→ The request: Pictures are not part of the copy. Retype the lines from the first one through the line that contains "TUBE = 37.0".
— START OF Given material —
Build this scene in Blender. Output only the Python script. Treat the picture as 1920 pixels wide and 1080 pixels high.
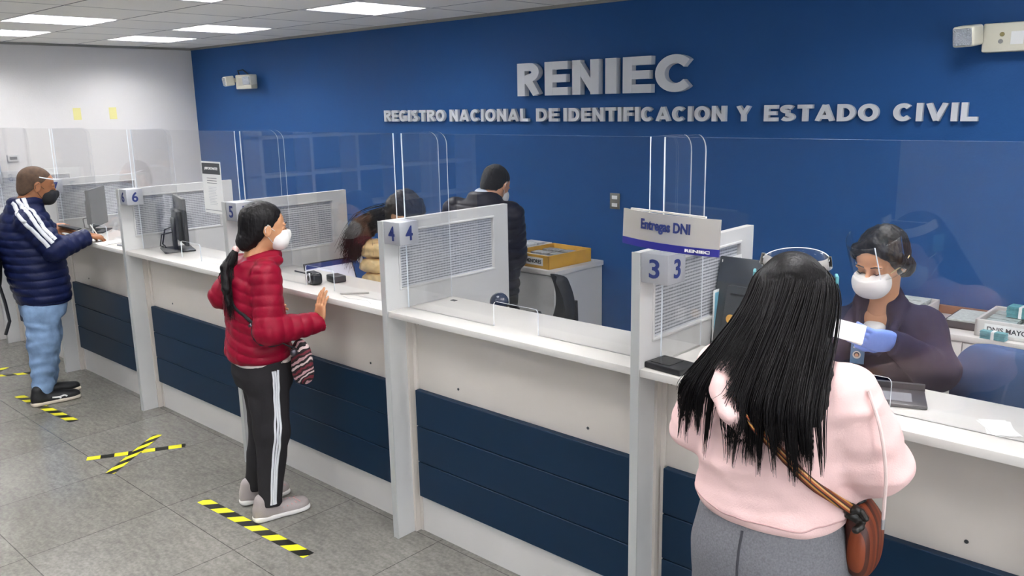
import bpy, bmesh, math, random
import numpy as np
from mathutils import Vector, Matrix, Euler
random.seed(7)
rng = np.random.default_rng(7)
PI = math.pi
scene = bpy.context.scene
for o in list(bpy.data.objects): bpy.data.objects.remove(o)
COL = scene.collection

# ---------------------------------------------------------------- camera
CAM_YAW, CAM_PITCH, CAM_ROLL = 0.744, 0.214, -0.0192
cam_d = bpy.data.cameras.new('camera'); cam = bpy.data.objects.new('camera', cam_d); COL.objects.link(cam)
f_ = Vector((-math.sin(CAM_YAW)*math.cos(CAM_PITCH), math.cos(CAM_YAW)*math.cos(CAM_PITCH), -math.sin(CAM_PITCH)))
r_ = Vector((math.cos(CAM_YAW), math.sin(CAM_YAW), 0)); u_ = r_.cross(f_)
r2 = r_*math.cos(CAM_ROLL)+u_*math.sin(CAM_ROLL); u2 = -r_*math.sin(CAM_ROLL)+u_*math.cos(CAM_ROLL)
M = Matrix((r2, u2, -f_)).transposed().to_4x4(); M.translation = Vector((0, 0, 2.0)); cam.matrix_world = M
cam_d.sensor_width = 36; cam_d.lens = 36*1587.6/1920; cam_d.clip_start = .05
scene.camera = cam
# ---------------------------------------------------------------- world, exposure
w = bpy.data.worlds.new('world'); scene.world = w; w.use_nodes = True
w.node_tree.nodes['Background'].inputs[0].default_value = (.9, .95, 1, 1)
w.node_tree.nodes['Background'].inputs[1].default_value = 1.25
vs = scene.view_settings
vs.view_transform = 'Standard'; vs.look = 'None'; vs.gamma = 1; vs.use_curve_mapping = False; vs.exposure = 1.45
TUBE = 37.0      # strength of every fluorescent tube in the ceiling fixtures

# ---------------------------------------------------------------- materials
def lin(c):
    if isinstance(c, str):
        c = tuple(int(c[i:i+2], 16)/255 for i in (0, 2, 4))
    return tuple((v/12.92 if v <= .04045 else ((v+.055)/1.055)**2.4) for v in c)+(1,)
MATS = {}
def mat(name, c, rough=.5, metal=0, bump=0, bscale=200, var=0, vscale=8, sheen=0, coat=0, spec=.5):
    if name in MATS: return MATS[name]
    m = bpy.data.materials.new(name); m.use_nodes = True; nt = m.node_tree; N = nt.nodes; L = nt.links
    p = N['Principled BSDF']; p.inputs['Base Color'].default_value = lin(c)
    p.inputs['Roughness'].default_value = rough; p.inputs['Metallic'].default_value = metal
    p.inputs['Specular IOR Level'].default_value = spec
    if sheen: p.inputs['Sheen Weight'].default_value = sheen
    if coat: p.inputs['Coat Weight'].default_value = coat
    tc = N.new('ShaderNodeTexCoord')
    if bump:
        n = N.new('ShaderNodeTexNoise'); n.inputs['Scale'].default_value = bscale; n.inputs['Detail'].default_value = 4
        b = N.new('ShaderNodeBump'); b.inputs['Strength'].default_value = bump; b.inputs['Distance'].default_value = .01
        L.new(tc.outputs['Object'], n.inputs['Vector']); L.new(n.outputs['Fac'], b.inputs['Height']); L.new(b.outputs[0], p.inputs['Normal'])
    if var:
        n = N.new('ShaderNodeTexNoise'); n.inputs['Scale'].default_value = vscale; n.inputs['Detail'].default_value = 5
        mx = N.new('ShaderNodeMix'); mx.data_type = 'RGBA'; mx.blend_type = 'MULTIPLY'
        r = N.new('ShaderNodeMapRange'); r.inputs[1].default_value = .3; r.inputs[2].default_value = .7; r.inputs[3].default_value = 1-var; r.inputs[4].default_value = 1
        L.new(tc.outputs['Object'], n.inputs['Vector']); L.new(n.outputs['Fac'], r.inputs[0])
        mx.inputs[0].default_value = 1; mx.inputs[6].default_value = lin(c); L.new(r.outputs[0], mx.inputs[7]); L.new(mx.outputs[2], p.inputs['Base Color'])
    MATS[name] = m; return m
def nodes(m): return m.node_tree.nodes, m.node_tree.links, m.node_tree.nodes['Principled BSDF']
def stripes_mat(name, cols, axis, period, rough=.5, rot=0, coord='Object', distort=0):
    """hard bands of the given colours repeating along an axis of the object's own coordinates"""
    m = mat(name, cols[0], rough); N, L, p = nodes(m)
    tc = N.new('ShaderNodeTexCoord'); mp = N.new('ShaderNodeMapping'); mp.inputs['Rotation'].default_value = rot if isinstance(rot, tuple) else (0, 0, rot)
    L.new(tc.outputs[coord], mp.inputs[0]); s = N.new('ShaderNodeSeparateXYZ')
    if distort:
        nz = N.new('ShaderNodeTexNoise'); nz.inputs['Scale'].default_value = 14; ad = N.new('ShaderNodeVectorMath'); ad.operation = 'MULTIPLY_ADD'
        L.new(mp.outputs[0], nz.inputs['Vector']); L.new(nz.outputs['Color'], ad.inputs[0]); ad.inputs[1].default_value = (distort,)*3; L.new(mp.outputs[0], ad.inputs[2]); L.new(ad.outputs[0], s.inputs[0])
    else: L.new(mp.outputs[0], s.inputs[0])
    d = N.new('ShaderNodeMath'); d.operation = 'DIVIDE'; d.inputs[1].default_value = period; L.new(s.outputs[axis], d.inputs[0])
    fr = N.new('ShaderNodeMath'); fr.operation = 'FRACT'; L.new(d.outputs[0], fr.inputs[0])
    cr = N.new('ShaderNodeValToRGB'); cr.color_ramp.interpolation = 'CONSTANT'; L.new(fr.outputs[0], cr.inputs[0])
    e = cr.color_ramp.elements
    e[0].position = 0; e[0].color = lin(cols[0]); e[1].position = 1/len(cols); e[1].color = lin(cols[1])
    for i in range(2, len(cols)): x = e.new(i/len(cols)); x.color = lin(cols[i])
    L.new(cr.outputs[0], p.inputs['Base Color']); return m

WHITE = mat('white laminate', 'd9d6d1', .45, var=.05, vscale=3)
WARM = mat('cream panel', 'd3ccc3', .5, var=.05, vscale=2)
PART = mat('partition paint', 'cfcfcd', .5, var=.03)
SHELF = mat('shelf laminate', 'd6d3cd', .35, var=.04, vscale=5)
NAVYP = mat('navy laminate', '0f2a42', .5, spec=.25)
BLACK = mat('black plastic', '16171a', .4, bump=.05)
DGREY = mat('dark grey plastic', '34373a', .45, bump=.05)
CHROME = mat('brushed metal', 'c8c8cc', .3, metal=1)
SILVER = mat('silver letter face', 'd6d8dc', .4, metal=.1, var=.06, vscale=2)
PLATE = mat('plate grey', 'b4b6ba', .35, metal=.35)
PAPER = mat('paper', 'efefec', .7)
NUM = mat('blue ink', '26346f', .5)
BEIGE = mat('ivory plastic', 'dcd8c6', .45)
LGREY = mat('light grey melamine', 'c4c4c2', .5)
YEL = mat('yellow cardboard', 'd9a53a', .6, var=.15, vscale=12)
TEAL = mat('teal card', '62aab2', .5, var=.3, vscale=60)
BROWN = mat('wood edge', '8a5a3c', .5)
BLUEF = mat('blue upholstery', '2f4c78', .75, bump=.15, bscale=500)
BLKF = mat('black upholstery', '15161a', .8, bump=.2, bscale=400)
KRAFT = mat('yellow plastic wrap', 'f2d59a', .45, bump=.6, bscale=28, var=.3, vscale=22, coat=.5)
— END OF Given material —
→ Completed task:
Build this scene in Blender. Output only the Python script. Treat the picture as 1920 pixels wide and 1080 pixels high.
import bpy, bmesh, math, random
import numpy as np
from mathutils import Vector, Matrix, Euler
random.seed(7)
rng = np.random.default_rng(7)
PI = math.pi
scene = bpy.context.scene
for o in list(bpy.data.objects): bpy.data.objects.remove(o)
COL = scene.collection

# ---------------------------------------------------------------- camera
CAM_YAW, CAM_PITCH, CAM_ROLL = 0.744, 0.214, -0.0192
cam_d = bpy.data.cameras.new('camera'); cam = bpy.data.objects.new('camera', cam_d); COL.objects.link(cam)
f_ = Vector((-math.sin(CAM_YAW)*math.cos(CAM_PITCH), math.cos(CAM_YAW)*math.cos(CAM_PITCH), -math.sin(CAM_PITCH)))
r_ = Vector((math.cos(CAM_YAW), math.sin(CAM_YAW), 0)); u_ = r_.cross(f_)
r2 = r_*math.cos(CAM_ROLL)+u_*math.sin(CAM_ROLL); u2 = -r_*math.sin(CAM_ROLL)+u_*math.cos(CAM_ROLL)
M = Matrix((r2, u2, -f_)).transposed().to_4x4(); M.translation = Vector((0, 0, 2.0)); cam.matrix_world = M
cam_d.sensor_width = 36; cam_d.lens = 36*1587.6/1920; cam_d.clip_start = .05
scene.camera = cam
# ---------------------------------------------------------------- world, exposure
w = bpy.data.worlds.new('world'); scene.world = w; w.use_nodes = True
w.node_tree.nodes['Background'].inputs[0].default_value = (.9, .95, 1, 1)
w.node_tree.nodes['Background'].inputs[1].default_value = 1.25
vs = scene.view_settings
vs.view_transform = 'Standard'; vs.look = 'None'; vs.gamma = 1; vs.use_curve_mapping = False; vs.exposure = 1.45
TUBE = 37.0      # strength of every fluorescent tube in the ceiling fixtures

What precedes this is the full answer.